Thanks to all, and thanks here to Lamia. When I wrote “had I more patience this post would’ve been shorter” I meant I would’ve rewrtten it more concisely and clearly.
I screwed up on the title, and I fumfa-ed in the post (there’s Yiddish for you, meaning spoke muffled, unclear, perhaps deliberately around the topic, something like humina-humina-humina a la Ralp Kramden).
False friends are a fun topic, and every guide/text book goes into them as nouns. Here I was looking for
A) false friends that have a both a verb and noun, like “you could bottle it,” which is different in Brit/US, but the verb “to bottle” is the same. I was looking for these “phrase” false friends from completely different languages as well as with intra-language (regional) variants.
I call these “phrasal false friends.” Perhaps this is a dead-end query, as the number of examples is too low, or simply relies on a false friend single word, a verb.
So, generally speaking, the hell with A). Except you are allowed for the following false friends:
Dirty ones. Ones with pitfalls of embarrassment, to mix metaphors. Like, in fact, “embarazada,” which sounds like “to be shamed in public” in English, but “pregnant” in Spanish.
B) In a roundabout way i got to regional false friends intra-language.

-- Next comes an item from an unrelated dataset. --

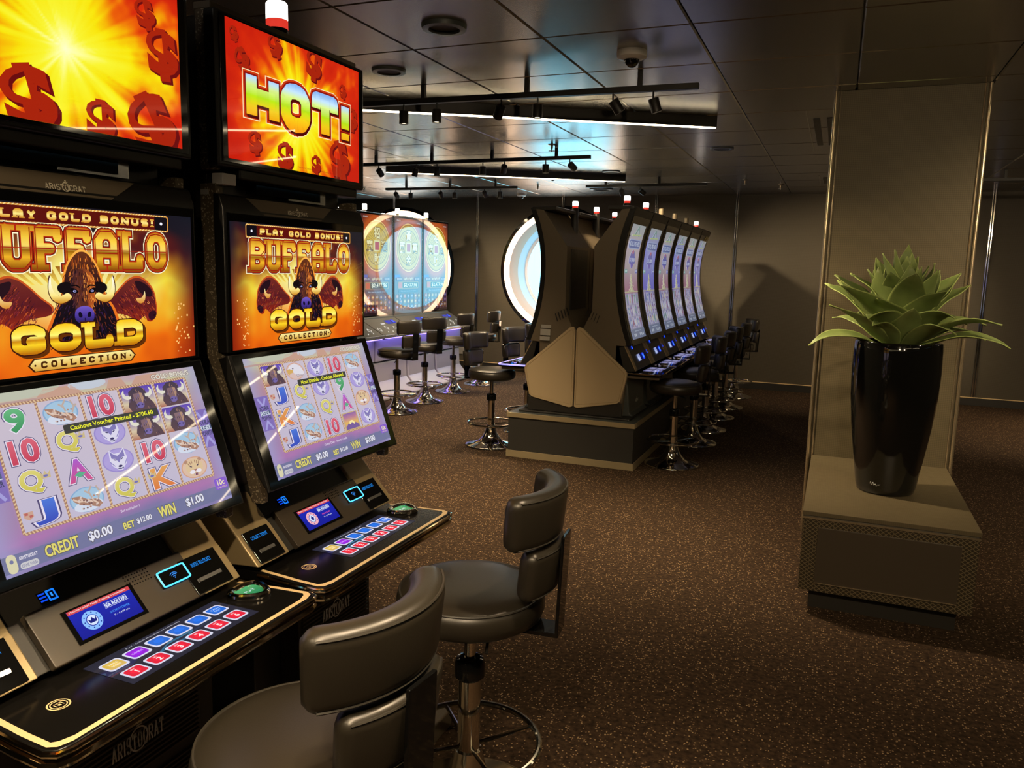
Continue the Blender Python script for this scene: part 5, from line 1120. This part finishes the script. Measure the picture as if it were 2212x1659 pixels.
def coin_machine(y, rz, x, label, chars, seed, logo_txt='KONAMI'):
    t = thing('slot_machine', label, 'slot machine', (x, y, 0), rz, 'tall single-screen machines with gold coins'); hw = .348
    MB().prism([(-.35, .0), (-.35, 1.9), (-.045, 1.98), (-.045, .90), (.02, .86), (.05, .66), (.03, .64), (.02, 0)], -hw+.01, hw-.01).build('cabinet', 'grey_body', t, .004)
    fr = MB().prism([(-.045, .858), (-.002, .858), (-.002, 2.022), (-.045, 2.022)], -hw+.003, hw-.003).build('screen_frame', 'silver', t, .008)
    MB().box(-.003, .003, -hw+.010, hw-.010, .866, 2.014).build('screen_glass', 'bezel_glass', fr)
    if chars: coin_art(fr, flat((.0036, -.318, .885), (0, 1, 0), (0, 0, 1), (1, 0, 0), .0106, .00965), chars, seed)
    A = Vector((.03, 0, .845)); B = Vector((.30, 0, .70)); v = A-B; n_ = Vector((0, 1, 0)).cross(v).normalized(); n_ = n_ if n_.z > 0 else -n_
    MB().prism([(.0, .70), (B.x, .70), (A.x, A.z), (.0, .86)], -hw+.004, hw-.004).build('console', 'grey_body', t, .004)
    MB().box(.0, .335, -hw+.004, hw-.004, .664, .700).build('deck_edge', 'silver', t, .005)
    U = Vector((0, 1, 0)); O_ = B+n_*.003
    a = Art(); a.rr(.02, .185, .14, .262, .01, (.30, .33, .60), 0); a.rr(.03, .195, .11, .252, .006, (.22, .26, .75), 1); a.rr(.155, .20, .22, .262, .012, (.06, .12, .85), 0); a.rr(.168, .212, .208, .250, .008, (.35, .5, 1), 1)
    for k in range(3): a.ell(-.10+k*.028, .20, .012, .015, (.90, .92, .92), 0, 10)
    for q in ((-.28, .10), (-.11, .12), (.05, .10), (.22, .10)): a.line([(q[0]-.03, q[1]), (q[0], q[1]+.035), (q[0]+.03, q[1]), (q[0], q[1]-.035), (q[0]-.03, q[1])], .010, (.88, .88, .85), 1)
    for k in range(5): a.line([(-.2+k*.10, .03), (-.17+k*.10, .05)], .012, (.85, .85, .82), 1)
    a.build('button_panel', t, flat((O_.x, 0, O_.z), U, v.normalized(), n_, 1, 1))
    MB().box(.22, .33, -hw+.06, hw-.06, .655, .664).build('under_deck_light', 'purple_glow', t)
    up_ = MB().box(.0, .20, -hw+.012, hw-.012, .395, .63).build('drawer_front', 'white_cabinet', t, .01, 3)
    a = Art(); a.text(logo_txt, 0, 0, .028, (.05, .05, .06), 0, w=.17, off=.03); a.build('maker_lettering', up_, flat((.201, .10, .435), (0, 1, 0), (0, 0, 1), (1, 0, 0), 1, 1), 'black_plastic')
    MB().prism([(.0, .0), (.40, .0), (.40, .035), (.30, .055), (.20, .17), (.185, .38), (.0, .38)], -hw+.012, hw-.012).build('kick_panel', 'white_cabinet', t, .014, 3)
    b = MB().lathe([(0, 1.98), (.018, 1.98), (.018, 2.05), (0, 2.05)], 18, (-.09, -.10, 0)).build('beacon_post', 'tan_metal', t)
    MB().lathe([(0, 2.05), (.026, 2.05), (.026, 2.105), (.022, 2.11), (0, 2.11)], 18, (-.09, -.10, 0)).build('beacon_lens', 'lamp_white', b)
    return t
C1, C2 = '招進財寶', '黃萬金兩'
for i, (y, ch, lb) in enumerate(((9.09, C1, 'right-hand gold coin machine nearest the back wall'), (8.385, C2, 'middle gold coin machine of the three in view'), (7.68, C1, 'left gold coin machine beside the foreground machine'), (6.975, C1, 'gold coin machine hidden behind the foreground machine, only its white base showing'))):
    coin_machine(y, 0, -4.80, lb, ch, 40+i)
for i, y in enumerate((7.9, 8.9, 9.6)): coin_machine(y, PI, -5.62, ('nearest' if i == 0 else 'middle' if i == 1 else 'farthest')+' lit lamp machine back to back behind the gold coin machines', None, 60+i)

I see now that I simply was surprised by “to bottle,” and it is nothing more than a “boot/lift/pants” thing.
I think that the number of intra-lingual false friends in Spanish is much, much larger than English. And French must have lot. Pick your favorite country with an Imperialist past.
Nonetheless, dirty ones or ones with pitfalls.
This also includes languages within “the same” language in a politically unique area. Usually this happens with large countries. In the US, I can think off the top of my head soda/pop/Coke, bubbler/fountain, and grinder/hoagy/hero/sub. (If these regionalism of US English are unfamiliar to anyone, I’ll sort them out in a post.) Any number of threads have been made on some of these.
Even small countries apparently have regionalisms. I knew “metsitsa” was either a separation or blowjob in Hebrew, but was surprised that it was “hard candy” in Jerusalem.*
So: dirty ones.
There it is. I hope this is clearer, but it’s probably not.
*As a response to Alessan and **njtt] why a New/Old Language like Hebrew would have a separate strain in Jerusalem, I think that is because Hebrew speakers in Jerusalem never left Palestine, and maintained a language inevitably slightly different than the new, re-born ones in the later ones established by religious or secular Jews.
A regionalism which is a “chronicalism.” Neat.
**Also, Darth, Brit “fanny” really means US “vagina?” I thought it only meant “butt.”